**Problem details:**
Copy only this: the line containing "Write the bpy", the line containing "COL = SC.collection", and every line between them, exactly as written.

**Input material:**
* * * * * * * * *
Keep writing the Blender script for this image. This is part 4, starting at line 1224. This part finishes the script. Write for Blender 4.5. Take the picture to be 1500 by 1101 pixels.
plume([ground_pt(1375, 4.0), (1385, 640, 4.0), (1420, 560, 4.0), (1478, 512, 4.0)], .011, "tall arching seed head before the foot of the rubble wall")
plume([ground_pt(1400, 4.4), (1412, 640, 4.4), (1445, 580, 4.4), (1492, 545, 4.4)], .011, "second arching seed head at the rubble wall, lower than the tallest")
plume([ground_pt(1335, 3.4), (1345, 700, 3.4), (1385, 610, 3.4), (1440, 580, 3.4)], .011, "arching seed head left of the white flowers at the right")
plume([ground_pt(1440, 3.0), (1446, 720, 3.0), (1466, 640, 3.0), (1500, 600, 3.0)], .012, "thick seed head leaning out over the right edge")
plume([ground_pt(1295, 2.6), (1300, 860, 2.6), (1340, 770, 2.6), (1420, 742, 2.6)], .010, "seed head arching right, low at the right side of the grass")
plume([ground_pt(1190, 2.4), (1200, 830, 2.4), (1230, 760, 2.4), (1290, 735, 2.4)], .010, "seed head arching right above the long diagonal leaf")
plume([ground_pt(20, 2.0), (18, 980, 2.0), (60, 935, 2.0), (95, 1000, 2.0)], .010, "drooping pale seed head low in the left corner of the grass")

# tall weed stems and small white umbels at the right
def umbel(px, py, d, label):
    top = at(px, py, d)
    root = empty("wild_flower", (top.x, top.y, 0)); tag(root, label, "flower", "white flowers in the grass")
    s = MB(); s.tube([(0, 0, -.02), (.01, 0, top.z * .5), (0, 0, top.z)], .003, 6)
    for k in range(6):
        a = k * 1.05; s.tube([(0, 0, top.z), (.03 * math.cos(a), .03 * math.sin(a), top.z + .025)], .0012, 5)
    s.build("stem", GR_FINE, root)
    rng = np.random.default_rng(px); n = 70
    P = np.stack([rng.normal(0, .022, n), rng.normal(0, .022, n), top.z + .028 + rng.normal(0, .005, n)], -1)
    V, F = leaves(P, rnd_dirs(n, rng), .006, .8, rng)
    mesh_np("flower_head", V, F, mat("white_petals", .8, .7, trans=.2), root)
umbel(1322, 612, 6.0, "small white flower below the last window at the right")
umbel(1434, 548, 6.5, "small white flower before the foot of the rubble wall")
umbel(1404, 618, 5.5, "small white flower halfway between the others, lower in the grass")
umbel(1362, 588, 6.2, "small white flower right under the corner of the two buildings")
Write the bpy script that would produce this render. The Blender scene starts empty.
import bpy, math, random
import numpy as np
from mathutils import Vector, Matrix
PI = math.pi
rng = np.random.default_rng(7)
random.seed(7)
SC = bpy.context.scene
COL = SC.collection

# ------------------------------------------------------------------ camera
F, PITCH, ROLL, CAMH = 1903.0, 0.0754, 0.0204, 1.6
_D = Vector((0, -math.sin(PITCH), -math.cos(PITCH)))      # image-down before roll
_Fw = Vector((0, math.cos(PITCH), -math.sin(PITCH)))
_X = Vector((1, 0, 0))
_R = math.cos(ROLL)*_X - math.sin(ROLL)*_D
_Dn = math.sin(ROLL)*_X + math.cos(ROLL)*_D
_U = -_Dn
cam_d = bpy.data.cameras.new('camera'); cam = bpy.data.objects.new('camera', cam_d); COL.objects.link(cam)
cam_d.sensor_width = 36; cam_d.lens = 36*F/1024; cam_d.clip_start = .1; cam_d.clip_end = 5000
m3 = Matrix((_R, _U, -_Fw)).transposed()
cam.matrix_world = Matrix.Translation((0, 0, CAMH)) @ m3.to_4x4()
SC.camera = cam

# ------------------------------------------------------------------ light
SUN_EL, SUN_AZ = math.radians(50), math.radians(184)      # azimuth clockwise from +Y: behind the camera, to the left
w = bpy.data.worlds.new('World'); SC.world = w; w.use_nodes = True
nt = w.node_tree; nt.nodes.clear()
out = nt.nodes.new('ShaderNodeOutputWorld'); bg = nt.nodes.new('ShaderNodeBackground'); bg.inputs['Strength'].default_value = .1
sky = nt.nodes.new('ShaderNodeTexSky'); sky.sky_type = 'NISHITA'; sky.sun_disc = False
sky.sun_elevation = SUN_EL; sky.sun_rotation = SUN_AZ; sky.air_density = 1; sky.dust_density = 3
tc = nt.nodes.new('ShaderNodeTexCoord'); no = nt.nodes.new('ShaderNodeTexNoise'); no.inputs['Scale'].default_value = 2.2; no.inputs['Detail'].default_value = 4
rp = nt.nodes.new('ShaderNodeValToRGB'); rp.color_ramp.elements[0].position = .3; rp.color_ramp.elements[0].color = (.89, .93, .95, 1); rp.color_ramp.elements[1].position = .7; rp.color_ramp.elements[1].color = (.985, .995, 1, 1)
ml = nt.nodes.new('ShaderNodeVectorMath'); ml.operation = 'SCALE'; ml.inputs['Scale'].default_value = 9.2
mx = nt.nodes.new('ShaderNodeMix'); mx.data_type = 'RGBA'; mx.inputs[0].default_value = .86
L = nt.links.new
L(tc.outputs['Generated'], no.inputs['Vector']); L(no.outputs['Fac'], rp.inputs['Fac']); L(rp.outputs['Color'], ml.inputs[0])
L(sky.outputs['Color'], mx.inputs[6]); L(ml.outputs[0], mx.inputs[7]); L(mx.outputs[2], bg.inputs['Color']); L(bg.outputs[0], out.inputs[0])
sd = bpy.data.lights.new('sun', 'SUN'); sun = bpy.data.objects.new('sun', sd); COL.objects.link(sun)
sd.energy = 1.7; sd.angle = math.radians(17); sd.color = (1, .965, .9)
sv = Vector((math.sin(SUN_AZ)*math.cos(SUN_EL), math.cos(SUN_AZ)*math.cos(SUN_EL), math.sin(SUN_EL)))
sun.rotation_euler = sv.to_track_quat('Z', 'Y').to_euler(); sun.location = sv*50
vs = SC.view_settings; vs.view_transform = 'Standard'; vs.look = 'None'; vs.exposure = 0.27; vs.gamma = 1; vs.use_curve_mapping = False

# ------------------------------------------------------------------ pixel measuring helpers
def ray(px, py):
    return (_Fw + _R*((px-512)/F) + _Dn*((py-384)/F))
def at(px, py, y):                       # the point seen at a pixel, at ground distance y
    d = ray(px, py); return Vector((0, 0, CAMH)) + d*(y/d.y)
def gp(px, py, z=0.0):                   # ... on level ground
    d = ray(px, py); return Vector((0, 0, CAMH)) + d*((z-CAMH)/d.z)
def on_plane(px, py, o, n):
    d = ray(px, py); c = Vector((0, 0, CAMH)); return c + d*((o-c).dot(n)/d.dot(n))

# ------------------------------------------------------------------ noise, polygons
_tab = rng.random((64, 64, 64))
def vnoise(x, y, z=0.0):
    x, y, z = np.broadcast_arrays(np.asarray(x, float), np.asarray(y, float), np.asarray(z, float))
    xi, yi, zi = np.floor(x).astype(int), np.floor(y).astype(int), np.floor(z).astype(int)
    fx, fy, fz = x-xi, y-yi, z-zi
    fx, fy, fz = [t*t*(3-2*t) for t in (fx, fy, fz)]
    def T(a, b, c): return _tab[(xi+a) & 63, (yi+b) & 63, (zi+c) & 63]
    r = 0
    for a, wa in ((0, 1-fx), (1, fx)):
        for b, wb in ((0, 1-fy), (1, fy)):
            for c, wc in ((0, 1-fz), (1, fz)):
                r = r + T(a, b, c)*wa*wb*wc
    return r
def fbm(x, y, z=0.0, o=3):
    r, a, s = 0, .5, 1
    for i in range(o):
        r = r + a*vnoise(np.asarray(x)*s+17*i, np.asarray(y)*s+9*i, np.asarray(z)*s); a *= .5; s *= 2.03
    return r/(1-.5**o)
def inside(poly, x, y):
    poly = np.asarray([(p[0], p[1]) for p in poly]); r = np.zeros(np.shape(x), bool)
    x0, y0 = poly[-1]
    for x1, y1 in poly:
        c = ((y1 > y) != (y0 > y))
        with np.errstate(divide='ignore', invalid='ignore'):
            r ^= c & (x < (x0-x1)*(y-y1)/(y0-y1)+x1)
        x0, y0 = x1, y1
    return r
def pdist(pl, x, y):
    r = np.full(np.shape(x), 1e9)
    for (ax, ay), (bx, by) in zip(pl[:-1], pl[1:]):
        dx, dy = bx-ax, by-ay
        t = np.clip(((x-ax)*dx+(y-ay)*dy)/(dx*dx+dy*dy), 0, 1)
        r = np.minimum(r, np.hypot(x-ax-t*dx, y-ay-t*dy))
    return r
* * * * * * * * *
**Full response:**
Write the bpy script that would produce this render. The Blender scene starts empty.
import bpy, math, random
import numpy as np
from mathutils import Vector, Matrix
PI = math.pi
rng = np.random.default_rng(7)
random.seed(7)
SC = bpy.context.scene
COL = SC.collection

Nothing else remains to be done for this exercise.